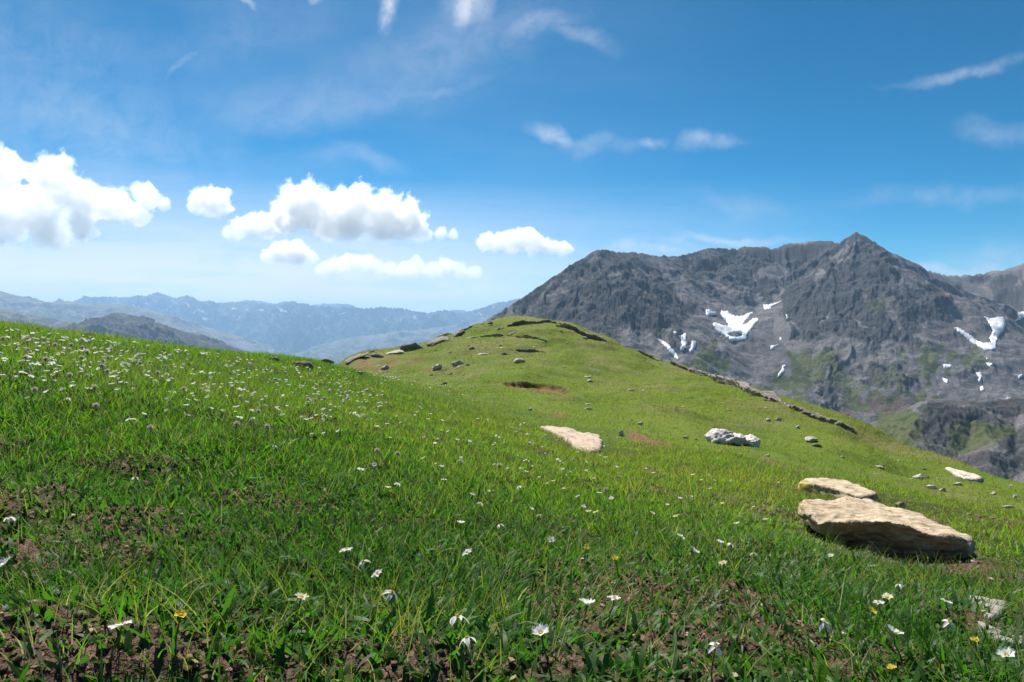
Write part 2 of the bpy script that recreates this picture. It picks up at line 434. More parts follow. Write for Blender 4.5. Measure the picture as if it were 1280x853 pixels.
def mountain_material(name, tint=1.0, detail=(0.02, 0.11, 0.45), bump_d=3.0):
    m, nt, out = new_mat(name)
    a = attr(nt, 'cover'); sp = nt.nodes.new('ShaderNodeSeparateColor'); nt.links.new(a.outputs['Color'], sp.inputs[0])
    oc = objcoord(nt)
    n1 = noise(nt, oc, detail[0], 6, .65); n2 = noise(nt, oc, detail[1], 6, .7); n3 = noise(nt, oc, detail[2], 3, .75)
    rock = ramp(nt, n2, [(.3, (.018, .018, .017)), (.46, (.040, .041, .037)), (.58, (.085, .083, .073)), (.72, (.20, .195, .175))])
    rock = mix(nt, math_n(nt, 'MULTIPLY', math_n(nt, 'SUBTRACT', n3, .42), 2.5, clamp=True), (.05, .05, .052), rock)
    scree = ramp(nt, n3, [(.25, (.068, .064, .065)), (.5, (.14, .131, .131)), (.78, (.30, .285, .28))])
    scree = mix(nt, math_n(nt, 'MULTIPLY', math_n(nt, 'SUBTRACT', n1, .5), 3, clamp=True), scree, (.088, .075, .077))
    grass = ramp(nt, n2, [(.3, (.05, .065, .02)), (.55, (.085, .10, .03)), (.75, (.13, .13, .06))])
    gm = math_n(nt, 'MULTIPLY', math_n(nt, 'SUBTRACT', math_n(nt, 'ADD', sp.outputs[2], math_n(nt, 'MULTIPLY', n2, .8)), .75), 4, clamp=True)
    rm = math_n(nt, 'MULTIPLY', math_n(nt, 'SUBTRACT', math_n(nt, 'ADD', sp.outputs[0], math_n(nt, 'MULTIPLY', n2, .9)), .93), 4.5, clamp=True)
    c = mix(nt, rm, scree, rock)
    c = mix(nt, gm, c, grass)
    c = mix(nt, sp.outputs[1], c, (.16, .085, .075))
    if 'range' in name: c = mix(nt, attr(nt, 'snow').outputs['Fac'], c, (.85, .86, .88))
    h = math_n(nt, 'ADD', math_n(nt, 'MULTIPLY', n2, 1.6), math_n(nt, 'MULTIPLY', n3, .7))
    principled(nt, out, c, .92, .15, h, .8, bump_d)
    return m

def px_of(x, y, z):
    return CX + x / y * F, CY - z / y * F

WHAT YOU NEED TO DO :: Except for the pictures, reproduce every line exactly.

SOLVED EXERCISE ::
Write part 2 of the bpy script that recreates this picture. It picks up at line 434. More parts follow. Write for Blender 4.5. Measure the picture as if it were 1280x853 pixels.
def mountain_material(name, tint=1.0, detail=(0.02, 0.11, 0.45), bump_d=3.0):
    m, nt, out = new_mat(name)
    a = attr(nt, 'cover'); sp = nt.nodes.new('ShaderNodeSeparateColor'); nt.links.new(a.outputs['Color'], sp.inputs[0])
    oc = objcoord(nt)
    n1 = noise(nt, oc, detail[0], 6, .65); n2 = noise(nt, oc, detail[1], 6, .7); n3 = noise(nt, oc, detail[2], 3, .75)
    rock = ramp(nt, n2, [(.3, (.018, .018, .017)), (.46, (.040, .041, .037)), (.58, (.085, .083, .073)), (.72, (.20, .195, .175))])
    rock = mix(nt, math_n(nt, 'MULTIPLY', math_n(nt, 'SUBTRACT', n3, .42), 2.5, clamp=True), (.05, .05, .052), rock)
    scree = ramp(nt, n3, [(.25, (.068, .064, .065)), (.5, (.14, .131, .131)), (.78, (.30, .285, .28))])
    scree = mix(nt, math_n(nt, 'MULTIPLY', math_n(nt, 'SUBTRACT', n1, .5), 3, clamp=True), scree, (.088, .075, .077))
    grass = ramp(nt, n2, [(.3, (.05, .065, .02)), (.55, (.085, .10, .03)), (.75, (.13, .13, .06))])
    gm = math_n(nt, 'MULTIPLY', math_n(nt, 'SUBTRACT', math_n(nt, 'ADD', sp.outputs[2], math_n(nt, 'MULTIPLY', n2, .8)), .75), 4, clamp=True)
    rm = math_n(nt, 'MULTIPLY', math_n(nt, 'SUBTRACT', math_n(nt, 'ADD', sp.outputs[0], math_n(nt, 'MULTIPLY', n2, .9)), .93), 4.5, clamp=True)
    c = mix(nt, rm, scree, rock)
    c = mix(nt, gm, c, grass)
    c = mix(nt, sp.outputs[1], c, (.16, .085, .075))
    if 'range' in name: c = mix(nt, attr(nt, 'snow').outputs['Fac'], c, (.85, .86, .88))
    h = math_n(nt, 'ADD', math_n(nt, 'MULTIPLY', n2, 1.6), math_n(nt, 'MULTIPLY', n3, .7))
    principled(nt, out, c, .92, .15, h, .8, bump_d)
    return m

def px_of(x, y, z):
    return CX + x / y * F, CY - z / y * F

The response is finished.